◆ YOUR INSTRUCTIONS ◆
Include in the output exactly the lines from the opening of the data through the line containing "return m, nt, out", and nothing more.

"""

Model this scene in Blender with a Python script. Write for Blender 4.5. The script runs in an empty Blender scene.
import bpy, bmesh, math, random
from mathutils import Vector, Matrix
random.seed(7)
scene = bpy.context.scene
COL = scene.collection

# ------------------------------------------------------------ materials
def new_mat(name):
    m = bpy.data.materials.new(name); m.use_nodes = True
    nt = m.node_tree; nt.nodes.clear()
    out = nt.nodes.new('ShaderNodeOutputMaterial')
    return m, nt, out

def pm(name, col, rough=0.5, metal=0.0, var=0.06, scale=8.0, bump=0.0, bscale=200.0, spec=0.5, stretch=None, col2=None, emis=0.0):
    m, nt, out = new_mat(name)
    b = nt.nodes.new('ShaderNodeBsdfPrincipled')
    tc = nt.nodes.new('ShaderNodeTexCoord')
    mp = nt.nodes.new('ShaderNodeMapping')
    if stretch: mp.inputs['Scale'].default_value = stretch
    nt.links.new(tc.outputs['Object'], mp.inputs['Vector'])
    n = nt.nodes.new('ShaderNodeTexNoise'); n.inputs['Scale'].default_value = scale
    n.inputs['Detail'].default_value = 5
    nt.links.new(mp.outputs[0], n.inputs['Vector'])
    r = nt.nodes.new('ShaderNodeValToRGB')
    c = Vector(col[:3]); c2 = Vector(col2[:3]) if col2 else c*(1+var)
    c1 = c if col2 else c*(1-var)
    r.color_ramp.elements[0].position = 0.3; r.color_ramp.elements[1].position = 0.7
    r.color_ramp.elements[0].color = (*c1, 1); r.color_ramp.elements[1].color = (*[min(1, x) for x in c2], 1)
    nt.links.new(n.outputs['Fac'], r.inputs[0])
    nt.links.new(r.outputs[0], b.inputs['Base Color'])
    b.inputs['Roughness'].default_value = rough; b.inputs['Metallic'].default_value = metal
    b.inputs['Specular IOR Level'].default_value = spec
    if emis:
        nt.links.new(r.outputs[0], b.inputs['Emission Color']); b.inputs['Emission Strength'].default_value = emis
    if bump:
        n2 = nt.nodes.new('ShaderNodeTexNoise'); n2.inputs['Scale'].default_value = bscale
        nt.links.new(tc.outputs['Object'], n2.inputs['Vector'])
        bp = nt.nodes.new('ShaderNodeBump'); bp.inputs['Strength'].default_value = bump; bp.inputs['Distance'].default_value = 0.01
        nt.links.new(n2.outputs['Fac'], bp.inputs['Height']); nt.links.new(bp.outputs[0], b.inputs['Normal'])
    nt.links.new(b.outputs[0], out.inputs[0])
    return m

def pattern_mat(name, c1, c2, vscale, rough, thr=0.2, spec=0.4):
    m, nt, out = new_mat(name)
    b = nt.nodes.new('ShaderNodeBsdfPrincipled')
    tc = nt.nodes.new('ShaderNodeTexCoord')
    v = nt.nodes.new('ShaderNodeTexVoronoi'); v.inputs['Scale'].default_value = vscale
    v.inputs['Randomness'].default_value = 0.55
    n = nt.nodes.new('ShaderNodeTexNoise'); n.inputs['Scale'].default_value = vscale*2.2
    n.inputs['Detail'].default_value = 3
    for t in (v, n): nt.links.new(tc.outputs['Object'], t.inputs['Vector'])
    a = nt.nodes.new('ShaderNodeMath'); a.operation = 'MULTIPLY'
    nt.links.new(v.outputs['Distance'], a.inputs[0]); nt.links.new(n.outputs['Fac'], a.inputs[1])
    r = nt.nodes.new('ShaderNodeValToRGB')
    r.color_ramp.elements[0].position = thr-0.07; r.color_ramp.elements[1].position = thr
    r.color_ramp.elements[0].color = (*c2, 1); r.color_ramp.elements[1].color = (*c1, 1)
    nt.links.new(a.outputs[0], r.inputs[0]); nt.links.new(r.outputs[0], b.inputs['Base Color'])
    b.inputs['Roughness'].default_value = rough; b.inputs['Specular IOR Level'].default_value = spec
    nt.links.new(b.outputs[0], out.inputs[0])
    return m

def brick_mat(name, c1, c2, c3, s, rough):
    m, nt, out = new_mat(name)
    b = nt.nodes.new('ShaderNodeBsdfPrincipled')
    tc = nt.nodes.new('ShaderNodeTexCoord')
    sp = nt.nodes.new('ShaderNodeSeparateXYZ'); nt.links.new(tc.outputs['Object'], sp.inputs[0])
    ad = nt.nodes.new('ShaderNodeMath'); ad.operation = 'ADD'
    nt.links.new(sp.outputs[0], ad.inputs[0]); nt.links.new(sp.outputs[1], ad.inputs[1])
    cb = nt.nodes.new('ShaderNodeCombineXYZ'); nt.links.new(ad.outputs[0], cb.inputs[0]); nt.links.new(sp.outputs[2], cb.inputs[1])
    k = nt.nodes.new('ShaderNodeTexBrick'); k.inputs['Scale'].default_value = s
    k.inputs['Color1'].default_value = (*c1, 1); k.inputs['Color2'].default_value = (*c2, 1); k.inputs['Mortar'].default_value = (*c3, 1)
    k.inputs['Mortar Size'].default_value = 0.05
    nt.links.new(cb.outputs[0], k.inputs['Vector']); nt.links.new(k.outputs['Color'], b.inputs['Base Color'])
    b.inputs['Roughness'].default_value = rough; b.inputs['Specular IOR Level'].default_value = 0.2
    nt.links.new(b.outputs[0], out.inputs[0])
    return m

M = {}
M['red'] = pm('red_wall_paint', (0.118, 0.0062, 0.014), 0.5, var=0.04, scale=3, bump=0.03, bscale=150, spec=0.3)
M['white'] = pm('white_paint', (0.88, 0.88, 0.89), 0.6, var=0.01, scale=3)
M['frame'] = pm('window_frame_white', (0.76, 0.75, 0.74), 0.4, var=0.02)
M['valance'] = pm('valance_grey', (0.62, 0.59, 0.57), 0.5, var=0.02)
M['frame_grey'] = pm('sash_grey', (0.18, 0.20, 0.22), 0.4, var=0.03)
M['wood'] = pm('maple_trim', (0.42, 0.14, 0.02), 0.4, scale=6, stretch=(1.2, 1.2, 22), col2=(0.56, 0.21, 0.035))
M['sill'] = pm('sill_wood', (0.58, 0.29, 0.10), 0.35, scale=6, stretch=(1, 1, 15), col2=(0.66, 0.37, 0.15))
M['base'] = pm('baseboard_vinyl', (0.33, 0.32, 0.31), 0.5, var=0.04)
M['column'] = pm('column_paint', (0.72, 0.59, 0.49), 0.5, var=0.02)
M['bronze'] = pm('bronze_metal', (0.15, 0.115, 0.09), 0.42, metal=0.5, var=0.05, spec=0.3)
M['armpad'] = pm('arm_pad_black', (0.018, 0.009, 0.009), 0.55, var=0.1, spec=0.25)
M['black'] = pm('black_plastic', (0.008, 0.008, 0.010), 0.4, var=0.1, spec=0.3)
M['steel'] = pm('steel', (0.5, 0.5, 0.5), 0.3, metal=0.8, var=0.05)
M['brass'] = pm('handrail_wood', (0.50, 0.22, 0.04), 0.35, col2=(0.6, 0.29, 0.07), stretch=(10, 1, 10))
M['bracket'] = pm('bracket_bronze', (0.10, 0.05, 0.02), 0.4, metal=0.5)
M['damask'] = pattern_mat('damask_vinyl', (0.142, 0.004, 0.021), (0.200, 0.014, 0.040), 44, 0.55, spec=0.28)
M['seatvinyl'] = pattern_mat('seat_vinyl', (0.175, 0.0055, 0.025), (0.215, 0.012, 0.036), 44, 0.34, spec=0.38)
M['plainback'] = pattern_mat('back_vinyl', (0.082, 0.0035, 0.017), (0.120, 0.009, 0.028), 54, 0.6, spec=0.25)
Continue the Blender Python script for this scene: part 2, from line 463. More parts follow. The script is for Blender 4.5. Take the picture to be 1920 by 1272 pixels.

"""

◆ ANSWER TO THE PROBLEM ◆
Model this scene in Blender with a Python script. Write for Blender 4.5. The script runs in an empty Blender scene.
import bpy, bmesh, math, random
from mathutils import Vector, Matrix
random.seed(7)
scene = bpy.context.scene
COL = scene.collection

# ------------------------------------------------------------ materials
def new_mat(name):
    m = bpy.data.materials.new(name); m.use_nodes = True
    nt = m.node_tree; nt.nodes.clear()
    out = nt.nodes.new('ShaderNodeOutputMaterial')
    return m, nt, out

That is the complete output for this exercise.